* _Your task_
All lines below must be repeated exactly, with the pictures omitted.

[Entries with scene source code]
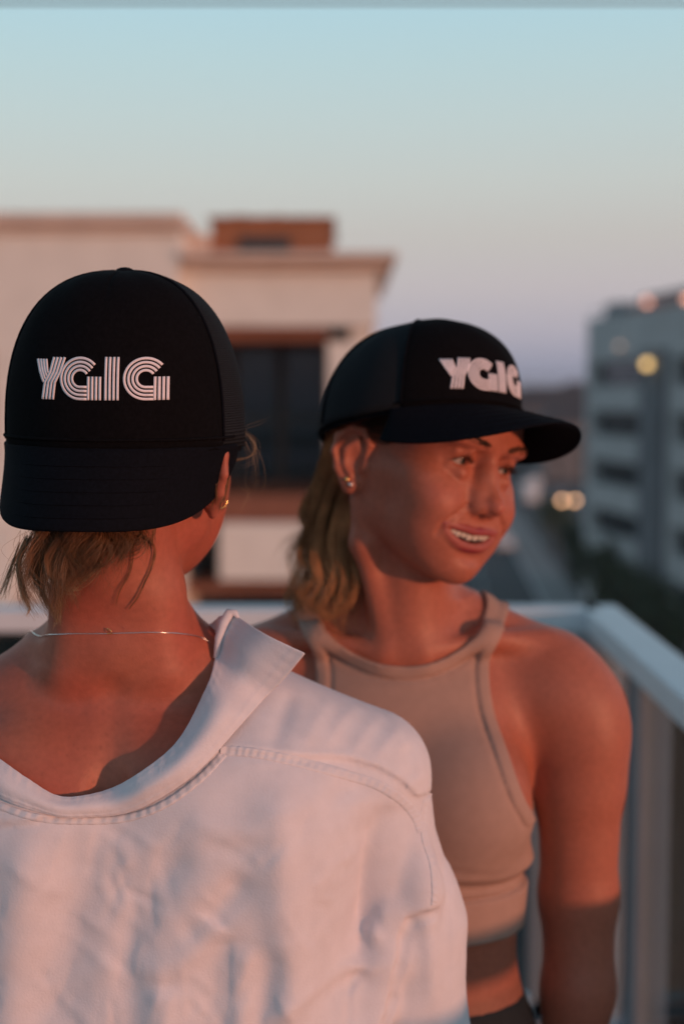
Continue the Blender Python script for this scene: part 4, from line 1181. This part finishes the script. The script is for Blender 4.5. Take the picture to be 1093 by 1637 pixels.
# folds of the sleeve, then of the back; every fold is a ridge or a groove that follows a line on the cloth
gx, gz = np.meshgrid(vs.x, vs.z, indexing='ij'); XZ = np.stack([gx.ravel(), gz.ravel()], 1)
def fold_field(folds):
    H = np.zeros(len(XZ))
    for pts, wd, amp in folds:
        P = np.array([W(a, b, 1.125)[[0, 2]] for a, b in pts]); P = catmull(P, 14)
        d, t = seg_dist(XZ, P); wm = (wd*1.15+3)/2020.
        amp = amp*(1.3 if wd > 15 else .8)
        H += amp*np.exp(-(d/wm)**2)*np.clip(np.minimum(t, 1-t)*5+.15, 0, 1)
    return H.reshape(gx.shape)[:, None, :]
back = [
    ([(452, 1235), (455, 1330), (462, 1450), (470, 1560), (470, 1700)], 34, .0085),
    ([(505, 1250), (515, 1350), (520, 1440)], 18, .0028),
    ([(300, 1330), (268, 1390), (230, 1450), (212, 1520), (205, 1700)], 24, -.0046),
    ([(250, 1350), (272, 1410), (285, 1452)], 9, -.0014),
    ([(235, 1350), (220, 1420), (205, 1480)], 10, -.0013),
    ([(392, 1385), (365, 1430), (330, 1470), (290, 1492)], 18, -.0042),
    ([(208, 1535), (250, 1538), (300, 1522), (338, 1472), (345, 1462)], 20, .0042),
    ([(352, 1475), (356, 1530), (352, 1600), (350, 1700)], 26, -.0036),
    ([(437, 1500), (430, 1560), (415, 1620), (405, 1700)], 24, -.0034),
    ([(395, 1500), (390, 1580), (385, 1700)], 16, .0045),
    ([(270, 1560), (262, 1620), (255, 1700)], 22, .0050),
    ([(640, 1330), (622, 1400), (585, 1490), (545, 1580), (520, 1680)], 42, -.0085),
    ([(560, 1290), (556, 1350), (560, 1410)], 24, .0026),
    ([(590, 1560), (620, 1500), (640, 1450)], 20, .0050),
    ([(160, 1330), (130, 1430), (100, 1540), (80, 1680)], 46, -.0060),
    ([(60, 1330), (40, 1430), (30, 1560), (20, 1680)], 38, .0060),
    ([(175, 1340), (168, 1390), (172, 1420)], 9, .0022),
    ([(190, 1335), (205, 1360), (200, 1385)], 8, .0022),
    ([(150, 1400), (220, 1470), (260, 1500)], 7, .0013),
    ([(60, 1555), (110, 1590), (170, 1640)], 7, .0016),
    ([(120, 1490), (170, 1530), (220, 1570)], 6, .0014),
    ([(20, 1360), (70, 1400), (120, 1425)], 7, .0012),
    ([(300, 1300), (360, 1320), (430, 1322)], 12, .0022),
    ([(320, 1340), (390, 1352), (450, 1345)], 10, -.0018),
    ([(400, 1640), (480, 1600), (560, 1585), (640, 1590)], 10, .0026),
    ([(460, 1140), (445, 1180), (430, 1210)], 12, -.0030),
    ([(520, 1225), (545, 1190), (585, 1165)], 6, .0012),
    ([(560, 1240), (590, 1205), (625, 1185)], 6, .0013),
    ([(600, 1250), (628, 1222), (655, 1205)], 6, .0013),
    ([(480, 1215), (505, 1180), (530, 1160)], 7, .0011),
    ([(655, 1235), (664, 1265), (668, 1290)], 8, -.0026),
]
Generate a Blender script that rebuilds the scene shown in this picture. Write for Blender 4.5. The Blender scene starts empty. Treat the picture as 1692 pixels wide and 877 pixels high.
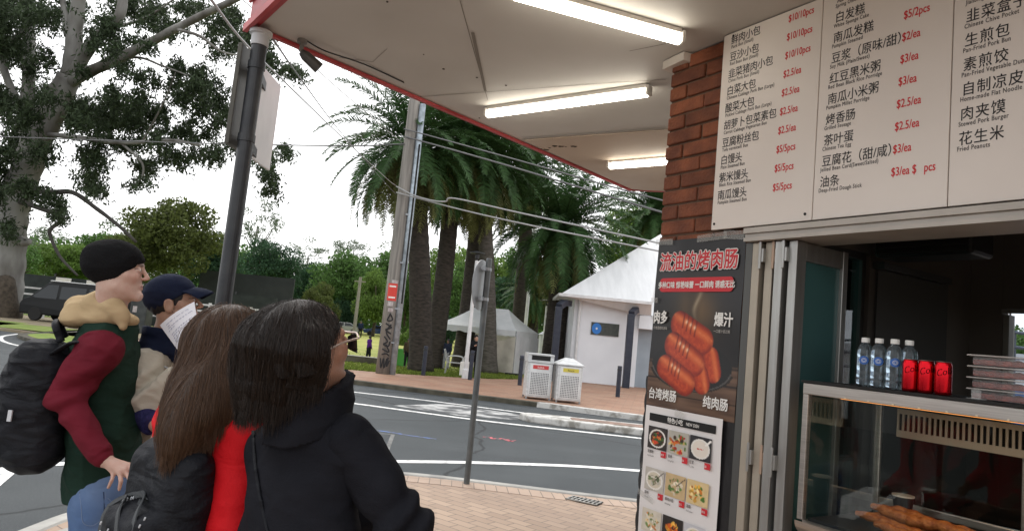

* _Complete response_
Continue the Blender Python script for this scene: part 4, from line 1181. This part finishes the script. The script is for Blender 4.5. Take the picture to be 1093 by 1637 pixels.
# folds of the sleeve, then of the back; every fold is a ridge or a groove that follows a line on the cloth
gx, gz = np.meshgrid(vs.x, vs.z, indexing='ij'); XZ = np.stack([gx.ravel(), gz.ravel()], 1)
def fold_field(folds):
    H = np.zeros(len(XZ))
    for pts, wd, amp in folds:
        P = np.array([W(a, b, 1.125)[[0, 2]] for a, b in pts]); P = catmull(P, 14)
        d, t = seg_dist(XZ, P); wm = (wd*1.15+3)/2020.
        amp = amp*(1.3 if wd > 15 else .8)
        H += amp*np.exp(-(d/wm)**2)*np.clip(np.minimum(t, 1-t)*5+.15, 0, 1)
    return H.reshape(gx.shape)[:, None, :]
back = [
    ([(452, 1235), (455, 1330), (462, 1450), (470, 1560), (470, 1700)], 34, .0085),
    ([(505, 1250), (515, 1350), (520, 1440)], 18, .0028),
    ([(300, 1330), (268, 1390), (230, 1450), (212, 1520), (205, 1700)], 24, -.0046),
    ([(250, 1350), (272, 1410), (285, 1452)], 9, -.0014),
    ([(235, 1350), (220, 1420), (205, 1480)], 10, -.0013),
    ([(392, 1385), (365, 1430), (330, 1470), (290, 1492)], 18, -.0042),
    ([(208, 1535), (250, 1538), (300, 1522), (338, 1472), (345, 1462)], 20, .0042),
    ([(352, 1475), (356, 1530), (352, 1600), (350, 1700)], 26, -.0036),
    ([(437, 1500), (430, 1560), (415, 1620), (405, 1700)], 24, -.0034),
    ([(395, 1500), (390, 1580), (385, 1700)], 16, .0045),
    ([(270, 1560), (262, 1620), (255, 1700)], 22, .0050),
    ([(640, 1330), (622, 1400), (585, 1490), (545, 1580), (520, 1680)], 42, -.0085),
    ([(560, 1290), (556, 1350), (560, 1410)], 24, .0026),
    ([(590, 1560), (620, 1500), (640, 1450)], 20, .0050),
    ([(160, 1330), (130, 1430), (100, 1540), (80, 1680)], 46, -.0060),
    ([(60, 1330), (40, 1430), (30, 1560), (20, 1680)], 38, .0060),
    ([(175, 1340), (168, 1390), (172, 1420)], 9, .0022),
    ([(190, 1335), (205, 1360), (200, 1385)], 8, .0022),
    ([(150, 1400), (220, 1470), (260, 1500)], 7, .0013),
    ([(60, 1555), (110, 1590), (170, 1640)], 7, .0016),
    ([(120, 1490), (170, 1530), (220, 1570)], 6, .0014),
    ([(20, 1360), (70, 1400), (120, 1425)], 7, .0012),
    ([(300, 1300), (360, 1320), (430, 1322)], 12, .0022),
    ([(320, 1340), (390, 1352), (450, 1345)], 10, -.0018),
    ([(400, 1640), (480, 1600), (560, 1585), (640, 1590)], 10, .0026),
    ([(460, 1140), (445, 1180), (430, 1210)], 12, -.0030),
    ([(520, 1225), (545, 1190), (585, 1165)], 6, .0012),
    ([(560, 1240), (590, 1205), (625, 1185)], 6, .0013),
    ([(600, 1250), (628, 1222), (655, 1205)], 6, .0013),
    ([(480, 1215), (505, 1180), (530, 1160)], 7, .0011),
    ([(655, 1235), (664, 1265), (668, 1290)], 8, -.0026),
]
Generate a Blender script that rebuilds the scene shown in this picture. Write for Blender 4.5. The Blender scene starts empty. Treat the picture as 1692 pixels wide and 877 pixels high.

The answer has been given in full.